**SHORT PROBLEM**
From the first line of the data down to and including the line with "r.make('fence_carrier', rf)", copy everything exactly, leaving out pictures.

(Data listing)
________________
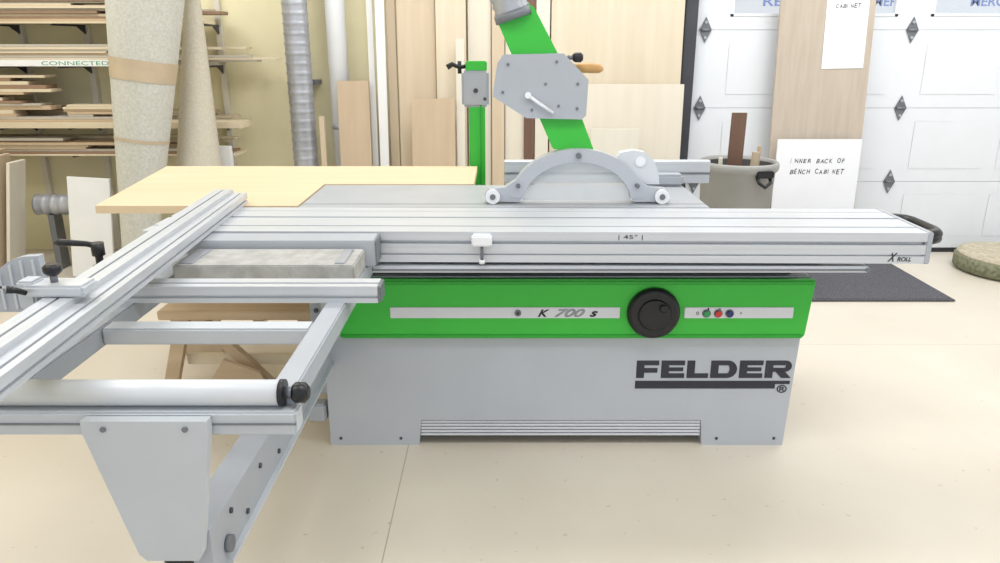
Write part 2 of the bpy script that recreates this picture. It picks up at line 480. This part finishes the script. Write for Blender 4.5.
q.cyl((-.06, 2.435, .785), (-.06, 2.435, .838), .005, 'zinc', 12)
q.cyl((-.06, 2.435, .775), (-.06, 2.435, .788), .010, 'white', 12)
q.make('stop_clamp', slide, label='white plastic stop clamp')

# rip fence
r = MB()
r.prism([(3.36, .880), (3.36, .975), (3.366, .980), (3.394, .980), (3.40, .975), (3.40, .880)], 'X', .02, .93, 'alu', .002)
r.box(.02, .93, 3.355, 3.361, .92, .928, 'slot')
rf = r.make('rip_fence', saw, label='aluminium rip fence profile')
r = MB(); r.box(.60, .80, 3.28, 3.37, .880, .93, 'midgrey', .01)
r.make('fence_carrier', rf)

# blade guard
bg = MB()
bg.band(.300, .882, (.262, .208), (.210, .158), 6, 174, 2.915, 2.970, 'guard', 48, .007)
bg.prism([(-.055, .887), (-.06, .915), (-.045, .935), (.02, .942), (.066, .972), (.112, .960), (.090, .905), (.075, .884)], 'Y', 2.918, 2.967, 'guard', .005)
bg.prism([(.655, .887), (.66, .915), (.645, .935), (.58, .942), (.534, .972), (.488, .960), (.510, .905), (.525, .884)], 'Y', 2.918, 2.967, 'guard', .005)
gd = bg.make('blade_guard', saw, label='silver arched blade hood with end rollers')
b = MB()
b.prism([(.300 + .213 * math.cos(math.radians(a)), .886 + .156 * math.sin(math.radians(a))) for a in range(0, 181, 6)], 'Y', 2.940, 2.944, 'clear')
b.make('blade_cover', gd, label='translucent plastic blade cover')
for rx, rz, rr in ((-.028, .908, .028), (.628, .908, .028), (.30, 1.065, .011), (.070, .950, .009), (.530, .950, .009)):
    b = MB(); b.cyl((rx, 2.900, rz), (rx, 2.917, rz), rr, 'white' if rr > .02 else 'zinc', 24); b.cyl((rx, 2.896, rz), (rx, 2.901, rz), rr * .4, 'zinc', 12)
    b.make('guard_roller' if rr > .02 else 'guard_bolt', gd)
b = MB()
b.prism([(.455, 1.050), (.470, 1.068), (.520, 1.078), (.565, 1.070), (.600, 1.040), (.622, .990), (.628, .945), (.545, .945), (.500, 1.000)], 'Y', 2.972, 3.022, 'rollergrey', .010)
b.cyl((.548, 2.966, 1.035), (.548, 2.974, 1.035), .020, 'white', 24)
b.make('side_housing', gd, label='pale rounded housing beside the arch')

# guard arm
ga = MB()
ga.prism([(.205, 1.085), (.365, 1.075), (.215, 1.44), (.125, 1.600), (.100, 1.615), (-.005, 1.570), (-.005, 1.54)], 'Y', 2.955, 3.015, 'green', .006)
arm = ga.make('guard_arm', saw, label='green slanted guard arm')
b = MB()
b.prism([(-.01, 1.405), (.012, 1.435), (.235, 1.440), (.330, 1.345), (.325, 1.215), (.31, 1.20), (.10, 1.205), (-.028, 1.285)], 'Y', 2.925, 2.954, 'midgrey', .004)
for (x, z) in ((.03, 1.40), (.21, 1.41), (.29, 1.33), (.29, 1.24), (.12, 1.235), (.01, 1.30), (.17, 1.33), (.22, 1.25)):
    b.cyl((x, 2.921, z), (x, 2.926, z), .0055, 'zinc', 12)
b.make('clamp_plate', arm, label='grey bolted clamp plate')
b = MB(); b.sweep([(.105, 2.915, 1.29), (.14, 2.91, 1.265), (.20, 2.91, 1.225)], [.008, .006, .006], 'white', 12)
b.cyl((.105, 2.905, 1.29), (.105, 2.926, 1.29), .012, 'white', 16)
b.make('clamp_lever', arm)
b = MB(); b.cyl((.25, 2.94, 1.425), (.275, 2.94, 1.425), .008, 'zinc', 12); b.sweep([(.27, 2.94, 1.425), (.28, 2.94, 1.425), (.30, 2.94, 1.425), (.308, 2.94, 1.425)], [.012, .018, .018, .010], 'black', 20)
b.make('clamp_knob', arm)
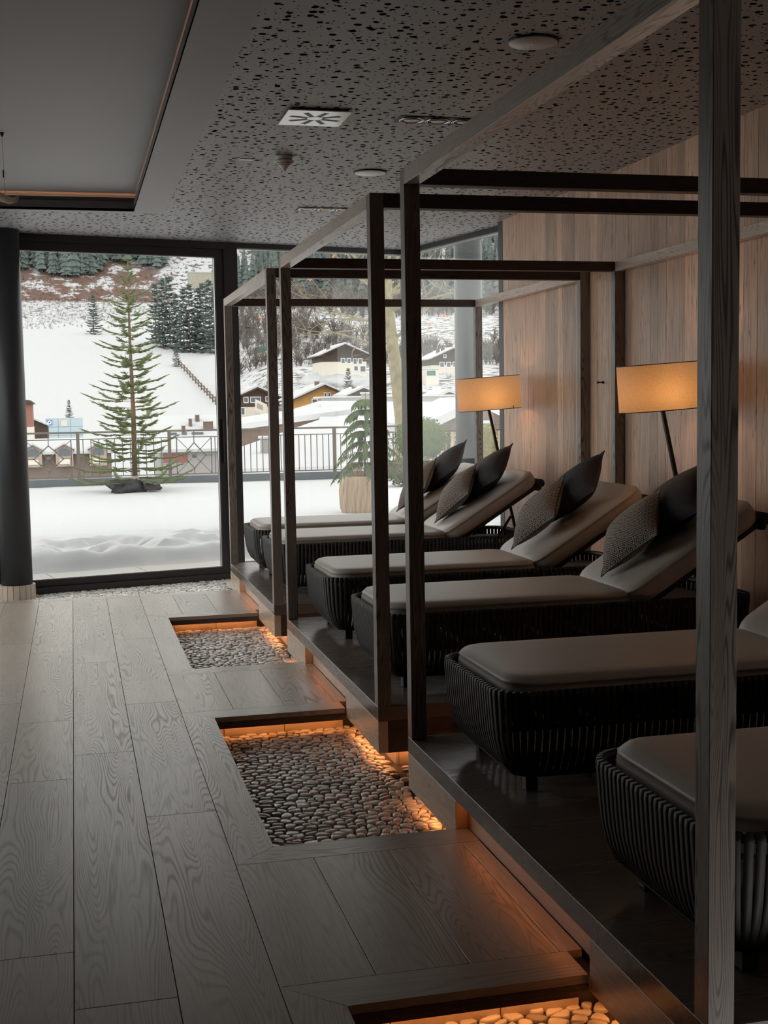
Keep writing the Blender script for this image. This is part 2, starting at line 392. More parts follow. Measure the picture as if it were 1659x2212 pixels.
________________
**RESULT OF THIS TASK**
Write part 2 of the bpy script that recreates this picture. It picks up at line 480. This part finishes the script. Write for Blender 4.5.
q.cyl((-.06, 2.435, .785), (-.06, 2.435, .838), .005, 'zinc', 12)
q.cyl((-.06, 2.435, .775), (-.06, 2.435, .788), .010, 'white', 12)
q.make('stop_clamp', slide, label='white plastic stop clamp')

# rip fence
r = MB()
r.prism([(3.36, .880), (3.36, .975), (3.366, .980), (3.394, .980), (3.40, .975), (3.40, .880)], 'X', .02, .93, 'alu', .002)
r.box(.02, .93, 3.355, 3.361, .92, .928, 'slot')
rf = r.make('rip_fence', saw, label='aluminium rip fence profile')
r = MB(); r.box(.60, .80, 3.28, 3.37, .880, .93, 'midgrey', .01)
r.make('fence_carrier', rf)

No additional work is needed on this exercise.